İş dünyasından bir ses Ama bir adama rastladık geçen gece... Avrasya (AR+) TV'de Doç. Dr. Yaşar Hacısalihoğlu ile olan bitenleri konuşuyor ve şöyle diyordu: "İş dünyası da milli kimliğini kaybetti maalesef... Ülke ve millet adına tavır koyamıyor. Bütün kaynaklarımız ve kurumlarımız, sömürülüp peşkeş çekilirken seyrediyorlar. Global sermaye denilen emperyalist ruhlu uluslararası güç, pirena balıkları gibi yapıştığını yok ediyor. Bizim işadamlarımız ve müteşebbislerimiz de kendi menfaatleri uğruna ülkesini ve milletini altın tepsilerde servis edip sunuyor. Halkımız resmen aldatılıyor. Beyinler öyle yıkanıyor ki dev alışveriş merkezleri adeta tapınaklara döndürülmüş. İçlerindekiler de ürün değil, marka ve imaj satıyorlar. İnsanlarımızın bir kısmı da maalesef bu tapınaklarda marka ve imajla ruhlarını kandırıyorlar. Tatmin oluyorlar. Kaybettiğimiz sadece sermayemiz ve paramız da değil... Emeklerimiz, üretim güçümüz, alın terimiz ve neticede milli kimliğimiz de yok ediliyor. Marka diye elin adamlarına çalışıyoruz."

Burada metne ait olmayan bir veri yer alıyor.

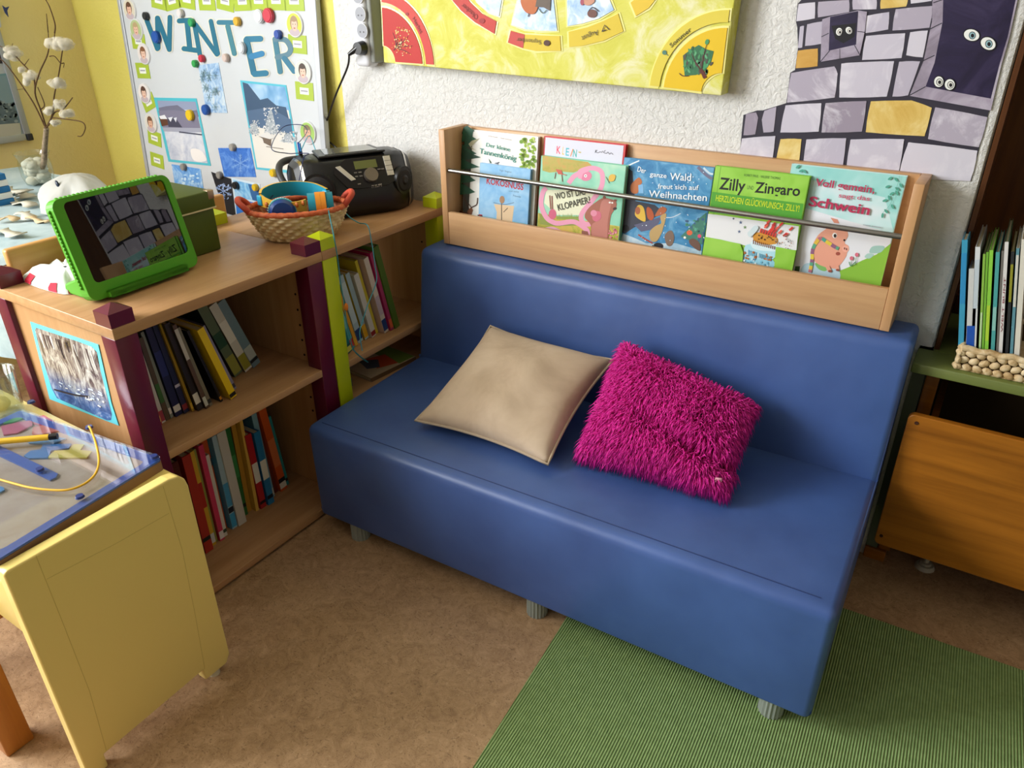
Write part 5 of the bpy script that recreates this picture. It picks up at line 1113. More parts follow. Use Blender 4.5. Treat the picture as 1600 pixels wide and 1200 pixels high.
flake(a, k(1115, 755), 16, '#7fa8e0'); a.build('print', e)
e, a = sheet('light blue frost photo above the olive green box', 'photo', GP, [k(795, 760), k(930, 782), k(945, 890), k(815, 880)], ICE('photo_light_frost', '#3c7ccc', '#6ea4de', '#b4d2ec', 20)); a.dots(k(880, 830), (14, 10), 14, 2.2, ['#a8ccec', '#c8e0f2']); a.build('print', e)
e, a = sheet('black photo of a pale blue ice crystal', 'photo', GP, [k(978, 795), k(1070, 828), k(1092, 1000), k(1040, 985)], '#22252e')
flake(a, k(1037, 885), 14, '#8fa8d4'); a.dots(k(1037, 885), (8, 13), 26, 1.3, ['#a9bde0', '#7f98cc']); a.build('print', e)
e, a = sheet('blue ice landscape photo right of the black crystal photo', 'photo', GP, [k(1072, 822), k(1203, 852), k(1212, 1010), k(1095, 1000)], '#cfe0ee')
a.poly([k(1080, 832), k(1198, 860), k(1205, 935), k(1090, 910)], ICE('photo_ice_sea', '#4a98d8', '#8cc4ea', '#c4e0f2', 22)); a.poly([k(1150, 852), k(1198, 862), k(1205, 935), k(1170, 925)], '#2a5f98'); a.poly([k(1090, 915), k(1207, 945), k(1208, 1000), k(1098, 995)], '#2a78d4'); a.build('print', e)
# portraits in round badges and their tags
FLS = ['#d9b09a', '#d4a88e', '#dcb8a4']
def badge(c, bg, hair, label, r=.034, shirt='#b8a8b0'):
    pl = WPn.off(.0004); u = pl.uv(c); ctr = pl.w(u.x, u.y); e = thing('badge', label, 'badge', ctr, 'round portrait badges on the whiteboard')
    mb = MB(); mb.cyl(ctr, ctr+pl.n*.004, r, P('#d9dadb', .15, .6), r*.93, n=32); mb.build('rim', e)
    a = Art(pl, .0042); 
    def el(du, dv, ru, rv, m):
        a.uvpoly([(u.x+du*r+ru*r*math.cos(2*PI*i/20), u.y+dv*r+rv*r*math.sin(2*PI*i/20)) for i in range(20)], m)
    el(0, 0, .86, .86, bg); el(0, -.55, .6, .3, shirt); el(0, .12, .46, .56, hair); el(.02, -.02, .34, .46, random.choice(FLS)); el(0, .42, .38, .2, hair)
    for s_ in (-.13, .15): el(s_, .04, .04, .04, '#3a2a24')
    el(.02, -.25, .12, .045, '#a85a54'); a.build('portrait', e)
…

Laf değil iş üreten Merak ve hayretle izlediğimiz konuşmacıyı program biterken tanıma fırsatı bulduk. Adı Nevzat Demir, işi sanayici, üretimi de Fırat Plastik imiş. Hani Fıratpen diye bir PVC markası var ya, onun sahibi... Şu sıralar futbol gündeminde olduğu için o çerçevede tanıtılabilecek bir isim... Beşiktaş'ın laf değil iş üreten eski yöneticilerinden... Tesislerdeki tabelada yazan "Nevzat Demir"in ta kendisi... Haaa, "Tuzu kuru nasılsa, konuşmaya herkes konuşabilir" diyenlere de hatırlatırız. "Çok şükür her imkanım var. Ama 130 metrekare evimde, sade ve sakin yaşarım. Şımarıklığı sevmem" diye basa basa da konuşuyor Nevzat Demir.